Leur  abstention majoritaire à l’égard de la guerre russe en Ukraine fut une « surprise pour les Etats-Unis et leurs alliés européens » habitués à ce qu’ils se tiennent à leurs côtés. « Elle est devenue une position générale de mécontentement et de rejet du système global » (p.135). De son « incapacité à construire des relations de coopération véritable pour stimuler la croissance ». De son maintien d’une « domination post-coloniale » (p.136).

Les BRICS -  Brésil, Russie, Inde, Chine, Afrique du Sud, Iran, Égypte, Émirats arabes unis, Indonésie, Éthiopie -  constituent à cet égard la « quête d’un ordre international plus juste », ainsi qu’un « nouveau cadre stratégique de formulation des politiques  économiques et notamment le retour à la notion de souveraineté » (p.140). « Une nouvelle vision stratégique du développement qui cherche à réduire la dépendance vis-à-vis de l’étranger en reconstruisant une partie de l’autosuffisance dans certains secteurs importants sans chercher à fermer les frontières nationales » (p.141).
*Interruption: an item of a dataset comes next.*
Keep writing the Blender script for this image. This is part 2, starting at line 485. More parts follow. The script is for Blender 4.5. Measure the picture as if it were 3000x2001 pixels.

Une « souveraineté ouverte ».

Ce renforcement des capacités nationales dans différents secteurs stratégiques, ne « signifie pas la sortie de l’économie globale ou une rupture avec le monde global », nous dit l’auteur  (p.142). Le mode de production capitaliste, reste donc à dépasser. Ce que ne dit pas Hakim Ben Hammouda mais que son propos sous-entend.